**INSTRUCTIONS TO FOLLOW:**
Return, unaltered, every line from the beginning of the material below up to and including the one with "b.build('corner_bolts',[M_metal],parent=yb)".

-- START DATA LINES --

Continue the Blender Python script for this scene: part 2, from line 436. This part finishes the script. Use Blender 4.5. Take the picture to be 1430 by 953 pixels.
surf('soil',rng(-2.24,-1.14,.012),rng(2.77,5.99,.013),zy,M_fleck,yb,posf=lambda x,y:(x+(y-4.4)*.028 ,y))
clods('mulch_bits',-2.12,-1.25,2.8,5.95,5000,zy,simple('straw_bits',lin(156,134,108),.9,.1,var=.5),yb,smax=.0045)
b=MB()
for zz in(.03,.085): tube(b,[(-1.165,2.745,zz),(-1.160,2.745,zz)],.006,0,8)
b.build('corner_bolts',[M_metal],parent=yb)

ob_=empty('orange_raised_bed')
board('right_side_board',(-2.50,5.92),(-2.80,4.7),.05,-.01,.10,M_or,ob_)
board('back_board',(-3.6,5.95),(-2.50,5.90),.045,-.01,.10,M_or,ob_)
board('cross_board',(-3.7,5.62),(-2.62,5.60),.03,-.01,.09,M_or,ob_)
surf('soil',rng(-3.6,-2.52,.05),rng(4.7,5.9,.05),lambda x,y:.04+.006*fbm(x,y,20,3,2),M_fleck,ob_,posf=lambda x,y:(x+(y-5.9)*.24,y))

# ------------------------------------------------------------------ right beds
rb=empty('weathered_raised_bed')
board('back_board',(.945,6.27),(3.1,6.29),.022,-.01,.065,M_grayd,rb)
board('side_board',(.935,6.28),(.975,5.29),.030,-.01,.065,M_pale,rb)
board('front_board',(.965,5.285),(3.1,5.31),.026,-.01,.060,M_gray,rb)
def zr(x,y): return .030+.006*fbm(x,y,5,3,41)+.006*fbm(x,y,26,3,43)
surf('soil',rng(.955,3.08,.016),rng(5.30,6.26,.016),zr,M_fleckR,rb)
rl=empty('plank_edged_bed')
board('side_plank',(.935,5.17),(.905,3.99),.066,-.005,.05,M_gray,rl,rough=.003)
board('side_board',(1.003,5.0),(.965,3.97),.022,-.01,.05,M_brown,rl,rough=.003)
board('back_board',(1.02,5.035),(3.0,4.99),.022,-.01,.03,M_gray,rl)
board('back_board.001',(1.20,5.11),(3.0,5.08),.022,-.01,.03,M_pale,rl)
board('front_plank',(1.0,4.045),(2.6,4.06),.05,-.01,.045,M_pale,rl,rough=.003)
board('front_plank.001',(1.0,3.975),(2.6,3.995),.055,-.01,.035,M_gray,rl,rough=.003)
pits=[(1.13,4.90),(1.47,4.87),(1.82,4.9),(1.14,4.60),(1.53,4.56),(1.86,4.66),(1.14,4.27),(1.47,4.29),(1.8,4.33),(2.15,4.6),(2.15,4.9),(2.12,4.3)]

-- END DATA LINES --

**EXERCISE OUTPUT:**
Continue the Blender Python script for this scene: part 2, from line 436. This part finishes the script. Use Blender 4.5. Take the picture to be 1430 by 953 pixels.
surf('soil',rng(-2.24,-1.14,.012),rng(2.77,5.99,.013),zy,M_fleck,yb,posf=lambda x,y:(x+(y-4.4)*.028 ,y))
clods('mulch_bits',-2.12,-1.25,2.8,5.95,5000,zy,simple('straw_bits',lin(156,134,108),.9,.1,var=.5),yb,smax=.0045)
b=MB()
for zz in(.03,.085): tube(b,[(-1.165,2.745,zz),(-1.160,2.745,zz)],.006,0,8)
b.build('corner_bolts',[M_metal],parent=yb)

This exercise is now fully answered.